CONTAINER ID   NAME            CPU %     MEM USAGE / LIMIT   MEM %     NET I/O          BLOCK I/O   PIDS
65d6d760949a   jolly_hodgkin   101.25%   247.8MiB / 1GiB     24.20%    31.8MB / 521kB   0B / 0B     2

Let's now use the option --memory-swap:

$ docker container run --rm -it --memory 896m --memory-swap 1024m ubuntu:latest \
/bin/bash -c "apt-get update -y && apt-get install stress -y && stress --vm 1 --vm-bytes 256M --timeout 15"

Let's check the memory usage

$ docker container stats

CONTAINER ID   NAME              CPU %     MEM USAGE / LIMIT   MEM %     NET I/O          BLOCK I/O   PIDS
8cfb41ecb285   jolly_blackwell   100.31%   272.1MiB / 896MiB   30.37%    31.8MB / 536kB   0B / 0B     2

You will get an error if the value of the --memory is large than --memory-swap. The --memory-swap value represents the total memory limit (RAM + swap).

docker: Error response from daemon: Minimum memoryswap limit should be larger than memory limit, see usage

To prevent the container from using swap space, set --memory-swap equal to --memory. This limits total memory (RAM + swap) to the memory limit alone.

To enable the container to use the full swap memory available in the docker host set --memory-swap to -1.

If you don't set --memory-swap, Docker sets it by default to twice the --memory value. Which means the swap space available will be equal to the memory limit. The container's memory limit will be equal to the sum of the memory limit and the memory limit of swap space.

Note that the memory limit is hard limit, meaning that the container will be killed (Out of Memory (OOM) Killer) if it tries to use more memory than what it was allocated.
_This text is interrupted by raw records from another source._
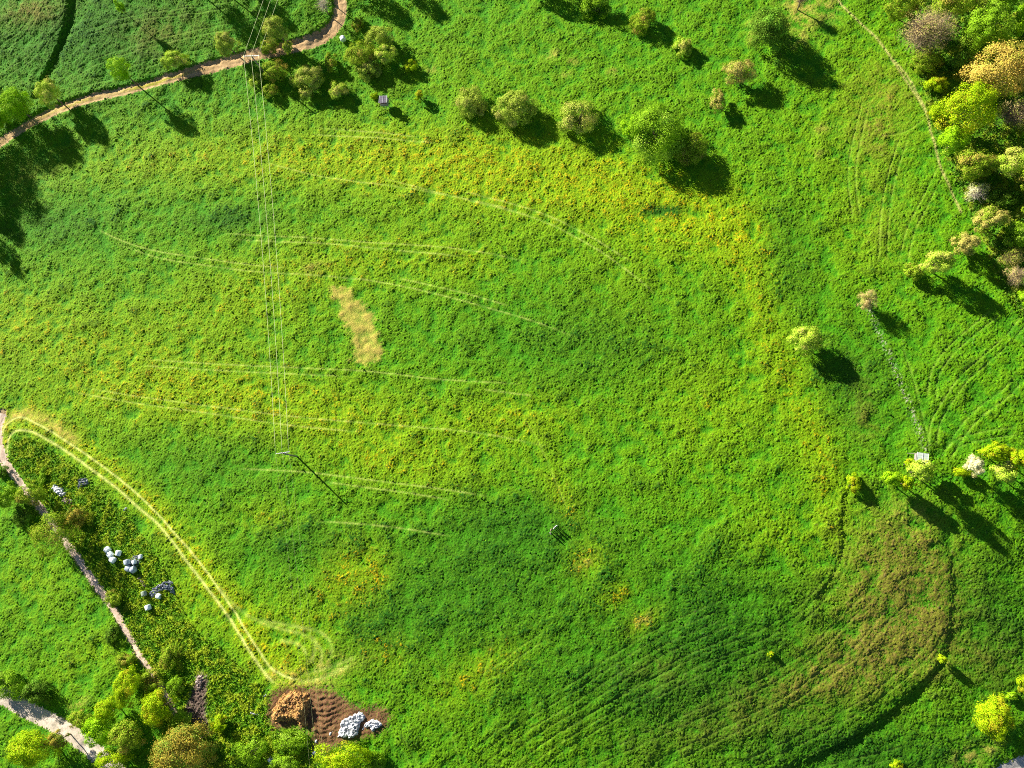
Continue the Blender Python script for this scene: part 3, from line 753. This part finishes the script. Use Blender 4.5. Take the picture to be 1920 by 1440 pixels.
# right row
for (a, b, c, d, z, st, kd, lb) in [
 (1600, 906, 16, 20, 2.4, 'lime', 'strand', 'small yellow bush, leftmost of the right hand row'),
 (1672, 897, 20, 16, 3.4, 'bright', 'leaf', 'small green tree, second from the left in the right hand row'),
 (1700, 905, 17, 14, 3.4, 'lime', 'leaf', 'yellowish green tree left of the pale roofed stand tree'),
 (1728, 882, 26, 20, 6.0, 'pale', 'leaf', 'pale flowering tree directly below the pale roofed stand'),
 (1707, 868, 12, 9, 3.6, 'lime', 'strand', 'small yellow bush just left of the pale roofed stand'),
 (1806, 884, 18, 11, 2.6, 'lime', 'strand', 'low yellow green bush left of the whitish twiggy tree'),
 (1828, 874, 16, 20, 4.2, 'white', 'strand', 'whitish pink twiggy tree in the right hand row'),
 (1864, 848, 26, 20, 4.6, 'lime', 'strand', 'bright yellow green tree topmost in the right hand row'),
 (1884, 885, 22, 22, 3.8, 'pale', 'leaf', 'dark based pale tree below the topmost yellow one'),
 (1908, 862, 24, 20, 4.4, 'lime', 'strand', 'yellow green tree of the row at the photo edge')]:
    T('tree' if z > 3 else 'bush', lb, 'tree' if z > 3 else 'bush', a, b, c, d, z, st, kd, 1.0, group=GS)
T('tree', 'row tree just past the right edge', 'tree', 1950, 870, 28, 22, 4.6, 'lime', 'leaf', group=GS)
T('tree', 'brilliant yellow green tree in the lower right corner', 'tree', 1862, 1340, 34, 42, 2.8, 'lime', 'strand', 1.0, vz=3.6)
T('bush', 'tiny yellow green bush on the edge of the dark bank', 'bush', 1766, 1235, 9, 9, 2.2, 'lime', 'strand', .9)
T('bush', 'small yellow green bush at the bottom edge right of centre', 'bush', 1680, 1434, 12, 10, 1.0, 'lime', 'strand', .9)
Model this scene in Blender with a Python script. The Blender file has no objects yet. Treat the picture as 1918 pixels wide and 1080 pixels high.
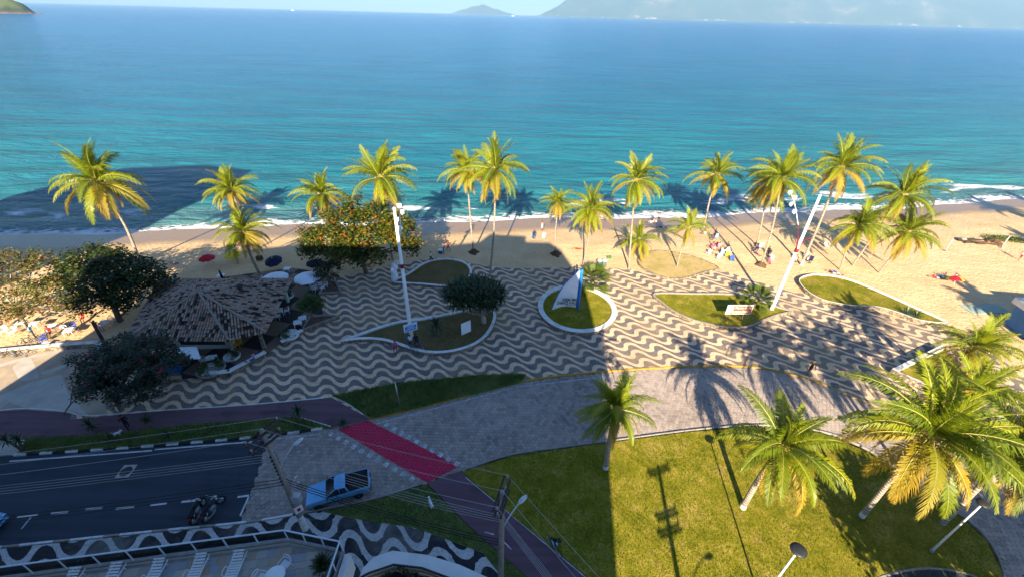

Let's use the stress to use more memory than the limit allocated to the container:

$ docker container run --rm -it --memory 256m ubuntu:latest \
/bin/bash -c "apt-get update -y && apt-get install stress -y && stress --vm 1 --vm-bytes 1024M --timeout 15"

stress: FAIL: [1] (425) <-- worker 158 got signal 9
stress: WARN: [1] (427) now reaping child worker processes
stress: FAIL: [1] (431) kill error: No such process
stress: FAIL: [1] (461) failed run completed in 0s

To check the out of memory, you can open a new terminal window and run the docker system events command (should be ran before starting the container):

$ docker system events

container create d29... (image=ubuntu:latest, name=beautiful_lehmann, ...)
container attach d29... (image=ubuntu:latest, name=beautiful_lehmann, ...)
network connect 2c8... (container=d29..., name=bridge, type=bridge, ...)
container start d29... (image=ubuntu:latest, name=beautiful_lehmann, ...)
container resize d29... (height=45, image=ubuntu:latest, name=beautiful_lehmann, width=181, ...)
container oom d29... (image=ubuntu:latest, name=beautiful_lehmann, ...)
container oom d29... (image=ubuntu:latest, name=beautiful_lehmann, ...)
network disconnect 2c8... (container=d29..., name=bridge, type=bridge, ...)
container die d29... (execDuration=4, exitCode=1, image=ubuntu:latest, name=beautiful_lehmann, ...)
container destroy d29... (image=ubuntu:latest, name=beautiful_lehmann, ...)

You can also use the dmesg command to check the out of memory:

$ dmesg

[310591.464046] oom-kill:constraint=CONSTRAINT_MEMCG,...,task=stress,pid=18997,uid=0
[310591.464148] Memory cgroup out of memory: Killed process 18997 (stress) total-vm:1052200kB, ...

You can allocate more memory to the container than is physically available on the host if swap is available. In such cases, when the container requires more memory than what is currently available in RAM, the operating system will use swap space on the hard drive as temporary storage. This may lead to performance degradation or container termination if memory is exhausted.